_Recorded data_
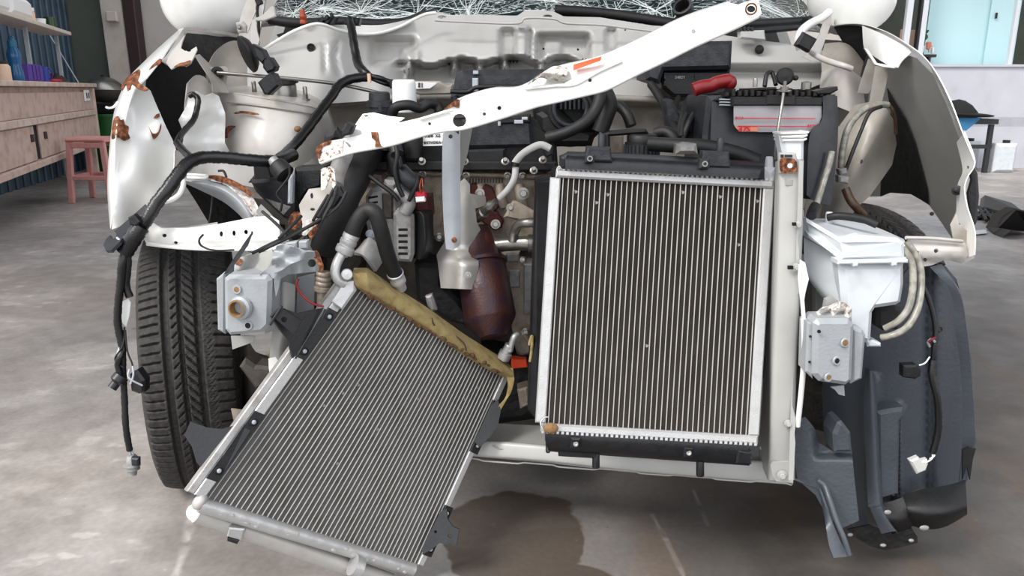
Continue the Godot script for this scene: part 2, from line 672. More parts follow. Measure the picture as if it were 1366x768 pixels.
	mat("blue plastic", Color(0.16, 0.25, 0.62), 0.4)
	mat("red plastic", Color(0.68, 0.08, 0.17), 0.4)
	mat("beige plastic", Color(0.85, 0.72, 0.62), 0.5)
	mat("rag cloth", Color(0.25, 0.2, 0.175), 0.9, 0.0, grime, 4.0)
	mat("green plastic", Color(0.05, 0.3, 0.09), 0.5)
	mat("green glass", Color(0.13, 0.24, 0.12), 0.15)
	mat("cloth blue", Color(0.2, 0.45, 0.62), 0.85)
	mat("black cloth", Color(0.04, 0.04, 0.05), 0.9)
	mat("leaf", Color(0.15, 0.33, 0.13), 0.6)
	mat("salmon", Color(0.8, 0.48, 0.38), 0.6)
	mat("roof sheet", Color(0.6, 0.61, 0.62), 0.6)

# ---------------------------------------------------------------- the script
func _ready() -> void:
	var cam := Camera3D.new()
	cam.name = "camera"
	cam.position = EYE
	cam.rotation = Vector3(-TILT, 0, 0)
	cam.fov = 41.0
	cam.near = 0.05
	cam.far = 60.0
	add_child(cam)
	cam.current = true
	var sky := ProceduralSkyMaterial.new()
	sky.sky_top_color = Color(0.9, 0.915, 0.945)
	sky.sky_horizon_color = Color(0.94, 0.945, 0.95)
	sky.ground_bottom_color = Color(0.45, 0.44, 0.43)
	sky.ground_horizon_color = Color(0.6, 0.6, 0.6)
	sky.sky_curve = 0.2
	sky.sun_angle_max = 0.0
	var env := Environment.new()
	env.background_mode = Environment.BG_SKY
	env.sky = Sky.new()
	env.sky.sky_material = sky
	env.background_energy_multiplier = 2.4
	env.tonemap_mode = Environment.TONE_MAPPER_LINEAR
	env.tonemap_exposure = 1.0
	env.sdfgi_enabled = true
	env.ssao_enabled = true
	env.ssil_enabled = true
	var we := WorldEnvironment.new()
	we.name = "sky"
	we.environment = env
	add_child(we)
	var sun := DirectionalLight3D.new()
	sun.name = "hazy_sun"
	sun.light_color = Color(1.0, 0.985, 0.965)
	sun.light_energy = 1.1
	sun.light_angular_distance = 22.0
	sun.shadow_enabled = true
	add_child(sun)
	sun.look_at_from_position(Vector3(-2.6, 3.6, 2.0), Vector3(0, 0, 0))

	rng.seed = 41
	make_materials()
	make_setting()
	make_car()
	make_wheels()
	make_engine()
	make_front()
	make_harness()
	make_left_background()
	make_right_background()

var windows := 0
func numbered_window() -> String:
	windows += 1
	return "window_%d" % windows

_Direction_
Restate the full listing verbatim and drop every picture.

_Reply_
Continue the Godot script for this scene: part 2, from line 672. More parts follow. Measure the picture as if it were 1366x768 pixels.
	mat("blue plastic", Color(0.16, 0.25, 0.62), 0.4)
	mat("red plastic", Color(0.68, 0.08, 0.17), 0.4)
	mat("beige plastic", Color(0.85, 0.72, 0.62), 0.5)
	mat("rag cloth", Color(0.25, 0.2, 0.175), 0.9, 0.0, grime, 4.0)
	mat("green plastic", Color(0.05, 0.3, 0.09), 0.5)
	mat("green glass", Color(0.13, 0.24, 0.12), 0.15)
	mat("cloth blue", Color(0.2, 0.45, 0.62), 0.85)
	mat("black cloth", Color(0.04, 0.04, 0.05), 0.9)
	mat("leaf", Color(0.15, 0.33, 0.13), 0.6)
	mat("salmon", Color(0.8, 0.48, 0.38), 0.6)
	mat("roof sheet", Color(0.6, 0.61, 0.62), 0.6)

# ---------------------------------------------------------------- the script
func _ready() -> void:
	var cam := Camera3D.new()
	cam.name = "camera"
	cam.position = EYE
	cam.rotation = Vector3(-TILT, 0, 0)
	cam.fov = 41.0
	cam.near = 0.05
	cam.far = 60.0
	add_child(cam)
	cam.current = true
	var sky := ProceduralSkyMaterial.new()
	sky.sky_top_color = Color(0.9, 0.915, 0.945)
	sky.sky_horizon_color = Color(0.94, 0.945, 0.95)
	sky.ground_bottom_color = Color(0.45, 0.44, 0.43)
	sky.ground_horizon_color = Color(0.6, 0.6, 0.6)
	sky.sky_curve = 0.2
	sky.sun_angle_max = 0.0
	var env := Environment.new()
	env.background_mode = Environment.BG_SKY
	env.sky = Sky.new()
	env.sky.sky_material = sky
	env.background_energy_multiplier = 2.4
	env.tonemap_mode = Environment.TONE_MAPPER_LINEAR
	env.tonemap_exposure = 1.0
	env.sdfgi_enabled = true
	env.ssao_enabled = true
	env.ssil_enabled = true
	var we := WorldEnvironment.new()
	we.name = "sky"
	we.environment = env
	add_child(we)
	var sun := DirectionalLight3D.new()
	sun.name = "hazy_sun"
	sun.light_color = Color(1.0, 0.985, 0.965)
	sun.light_energy = 1.1
	sun.light_angular_distance = 22.0
	sun.shadow_enabled = true
	add_child(sun)
	sun.look_at_from_position(Vector3(-2.6, 3.6, 2.0), Vector3(0, 0, 0))

	rng.seed = 41
	make_materials()
	make_setting()
	make_car()
	make_wheels()
	make_engine()
	make_front()
	make_harness()
	make_left_background()
	make_right_background()

var windows := 0
func numbered_window() -> String:
	windows += 1
	return "window_%d" % windows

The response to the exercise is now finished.